-- Begin --

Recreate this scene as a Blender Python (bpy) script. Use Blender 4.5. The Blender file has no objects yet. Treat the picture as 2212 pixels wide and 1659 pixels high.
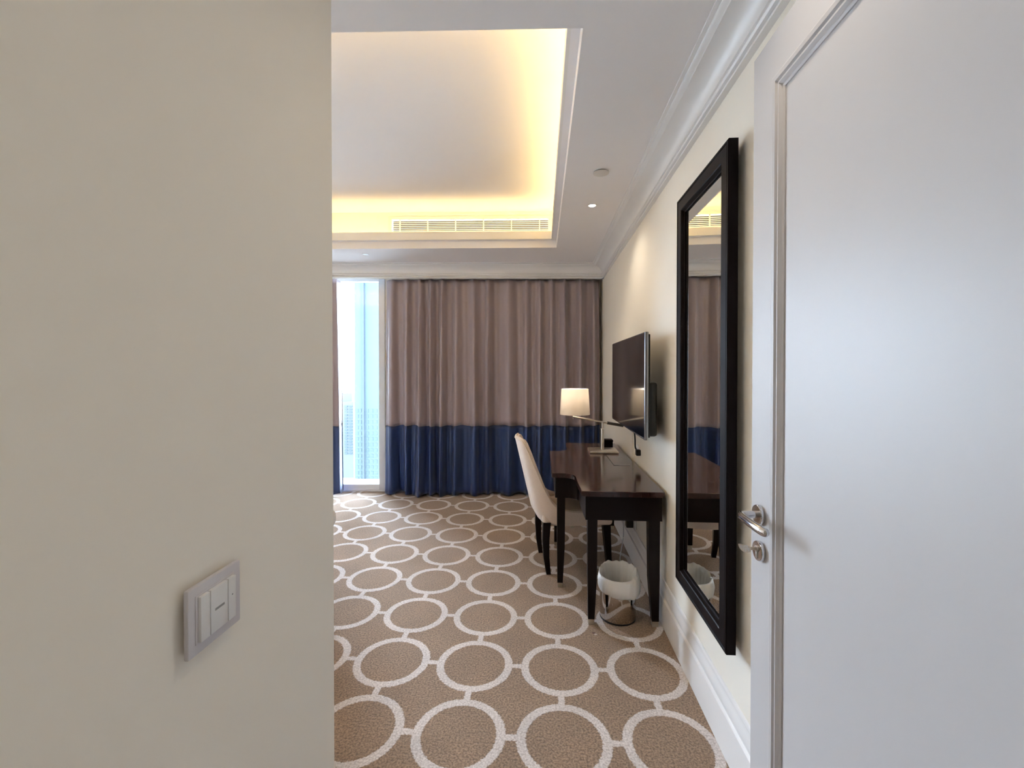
import bpy, bmesh, math, random
from mathutils import Vector, Matrix
random.seed(7)
R = math.radians
sc = bpy.context.scene
col = sc.collection

# ------------------------------------------------------------------ camera, sky, exposure
EYE = 1.45
cam_d = bpy.data.cameras.new('camera')
cam_d.sensor_width = 36.0
cam_d.lens = 945.0 / 2212.0 * 36.0
cam_d.shift_y = -18.6 / 2212.0
cam_d.clip_start = 0.02
cam_d.clip_end = 3000
cam = bpy.data.objects.new('camera', cam_d)
cam.location = (0, 0, EYE)
cam.rotation_euler = (R(90 - 0.6), 0, math.atan(64 / 945.0))
col.objects.link(cam)
sc.camera = cam

SKY = 27.0            # radiance of the hazy daylight sky
COVE = 1.45           # warm strip lamps hidden in the ceiling tray (W per metre)
HALL_FILL = 9.0           # unseen fill lamp added in the entrance passage (W)
world = bpy.data.worlds.new('hazy_sky')
sc.world = world
world.use_nodes = True
bg = world.node_tree.nodes['Background']
bg.inputs[0].default_value = (0.715, 0.825, 1.0, 1)
bg.inputs[1].default_value = SKY
vs = sc.view_settings
vs.view_transform = 'Standard'
vs.look = 'None'
vs.exposure = 1.07
vs.gamma = 1.0
vs.use_curve_mapping = False
try:
    sc.cycles.use_denoising = True
    sc.cycles.use_light_tree = False
    sc.cycles.max_bounces = 9
    sc.cycles.diffuse_bounces = 5
    sc.cycles.glossy_bounces = 4
    sc.cycles.transparent_max_bounces = 6
    sc.cycles.adaptive_threshold = 0.06
    sc.cycles.caustics_reflective = False
    sc.cycles.sample_clamp_indirect = 6.0
    sc.cycles.caustics_refractive = False
except Exception:
    pass

# lines of the window side of the room (it meets the desk wall a little off square)
SL = 0.0678
def back_y(x, d=0.0):
    return 5.255 + d + SL * x
WX = 0.705           # desk wall
LX = -0.425          # partition beside the camera
CZ = 2.645           # ceiling
ROOM_L = -3.7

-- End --

Stated goal: Reproduce every line above as written, skipping pictures.

Solved exercise:
Recreate this scene as a Blender Python (bpy) script. Use Blender 4.5. The Blender file has no objects yet. Treat the picture as 2212 pixels wide and 1659 pixels high.
import bpy, bmesh, math, random
from mathutils import Vector, Matrix
random.seed(7)
R = math.radians
sc = bpy.context.scene
col = sc.collection

# ------------------------------------------------------------------ camera, sky, exposure
EYE = 1.45
cam_d = bpy.data.cameras.new('camera')
cam_d.sensor_width = 36.0
cam_d.lens = 945.0 / 2212.0 * 36.0
cam_d.shift_y = -18.6 / 2212.0
cam_d.clip_start = 0.02
cam_d.clip_end = 3000
cam = bpy.data.objects.new('camera', cam_d)
cam.location = (0, 0, EYE)
cam.rotation_euler = (R(90 - 0.6), 0, math.atan(64 / 945.0))
col.objects.link(cam)
sc.camera = cam

SKY = 27.0            # radiance of the hazy daylight sky
COVE = 1.45           # warm strip lamps hidden in the ceiling tray (W per metre)
HALL_FILL = 9.0           # unseen fill lamp added in the entrance passage (W)
world = bpy.data.worlds.new('hazy_sky')
sc.world = world
world.use_nodes = True
bg = world.node_tree.nodes['Background']
bg.inputs[0].default_value = (0.715, 0.825, 1.0, 1)
bg.inputs[1].default_value = SKY
vs = sc.view_settings
vs.view_transform = 'Standard'
vs.look = 'None'
vs.exposure = 1.07
vs.gamma = 1.0
vs.use_curve_mapping = False
try:
    sc.cycles.use_denoising = True
    sc.cycles.use_light_tree = False
    sc.cycles.max_bounces = 9
    sc.cycles.diffuse_bounces = 5
    sc.cycles.glossy_bounces = 4
    sc.cycles.transparent_max_bounces = 6
    sc.cycles.adaptive_threshold = 0.06
    sc.cycles.caustics_reflective = False
    sc.cycles.sample_clamp_indirect = 6.0
    sc.cycles.caustics_refractive = False
except Exception:
    pass

# lines of the window side of the room (it meets the desk wall a little off square)
SL = 0.0678
def back_y(x, d=0.0):
    return 5.255 + d + SL * x
WX = 0.705           # desk wall
LX = -0.425          # partition beside the camera
CZ = 2.645           # ceiling
ROOM_L = -3.7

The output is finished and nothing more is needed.